Write out all lines holding the word "scene".

________

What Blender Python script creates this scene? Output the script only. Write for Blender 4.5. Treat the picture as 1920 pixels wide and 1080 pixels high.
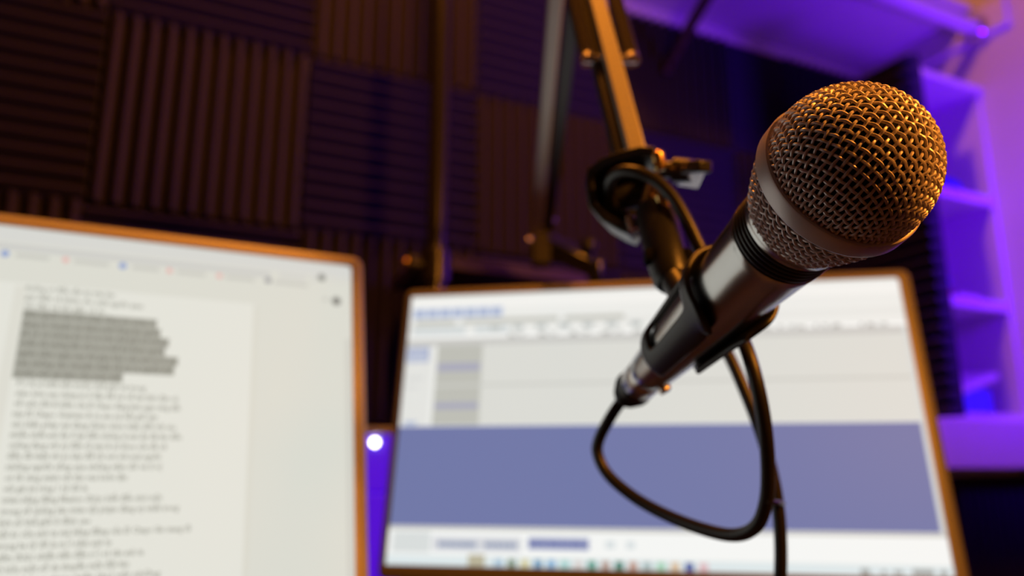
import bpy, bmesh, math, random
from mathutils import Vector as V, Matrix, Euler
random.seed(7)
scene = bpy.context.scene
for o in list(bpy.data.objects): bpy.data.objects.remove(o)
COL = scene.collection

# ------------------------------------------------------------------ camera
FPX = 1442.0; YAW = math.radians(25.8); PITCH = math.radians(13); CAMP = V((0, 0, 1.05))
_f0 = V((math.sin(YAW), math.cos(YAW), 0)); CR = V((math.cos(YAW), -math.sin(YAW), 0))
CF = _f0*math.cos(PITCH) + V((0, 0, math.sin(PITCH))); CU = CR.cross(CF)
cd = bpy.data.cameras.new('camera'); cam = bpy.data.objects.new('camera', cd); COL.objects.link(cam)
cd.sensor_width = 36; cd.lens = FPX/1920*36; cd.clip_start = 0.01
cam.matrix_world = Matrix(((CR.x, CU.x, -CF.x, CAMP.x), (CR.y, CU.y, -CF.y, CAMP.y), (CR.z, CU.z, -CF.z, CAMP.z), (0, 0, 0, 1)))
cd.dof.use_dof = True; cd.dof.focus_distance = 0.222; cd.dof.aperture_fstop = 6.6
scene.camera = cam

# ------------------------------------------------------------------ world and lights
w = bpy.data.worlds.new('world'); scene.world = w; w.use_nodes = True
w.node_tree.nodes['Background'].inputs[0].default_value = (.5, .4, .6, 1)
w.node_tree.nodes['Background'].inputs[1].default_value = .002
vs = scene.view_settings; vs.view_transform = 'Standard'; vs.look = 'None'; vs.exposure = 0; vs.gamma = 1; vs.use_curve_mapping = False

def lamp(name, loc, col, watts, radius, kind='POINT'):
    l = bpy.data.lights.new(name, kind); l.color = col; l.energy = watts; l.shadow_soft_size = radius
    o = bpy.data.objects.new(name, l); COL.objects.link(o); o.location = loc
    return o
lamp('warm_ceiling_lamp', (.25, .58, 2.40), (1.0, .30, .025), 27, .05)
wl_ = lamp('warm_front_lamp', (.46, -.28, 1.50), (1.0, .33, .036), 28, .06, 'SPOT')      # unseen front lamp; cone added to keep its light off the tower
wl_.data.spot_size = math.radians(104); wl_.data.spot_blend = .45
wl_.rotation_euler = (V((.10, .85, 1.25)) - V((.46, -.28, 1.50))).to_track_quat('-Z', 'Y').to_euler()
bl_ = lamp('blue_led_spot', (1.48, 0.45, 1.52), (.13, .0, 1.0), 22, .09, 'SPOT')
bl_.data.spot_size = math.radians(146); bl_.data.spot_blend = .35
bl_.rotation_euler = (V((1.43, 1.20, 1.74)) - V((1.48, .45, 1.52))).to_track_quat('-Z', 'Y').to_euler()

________

Task result
What Blender Python script creates this scene? Output the script only. Write for Blender 4.5. Treat the picture as 1920 pixels wide and 1080 pixels high.
scene = bpy.context.scene
COL = scene.collection
scene.camera = cam
w = bpy.data.worlds.new('world'); scene.world = w; w.use_nodes = True
vs = scene.view_settings; vs.view_transform = 'Standard'; vs.look = 'None'; vs.exposure = 0; vs.gamma = 1; vs.use_curve_mapping = False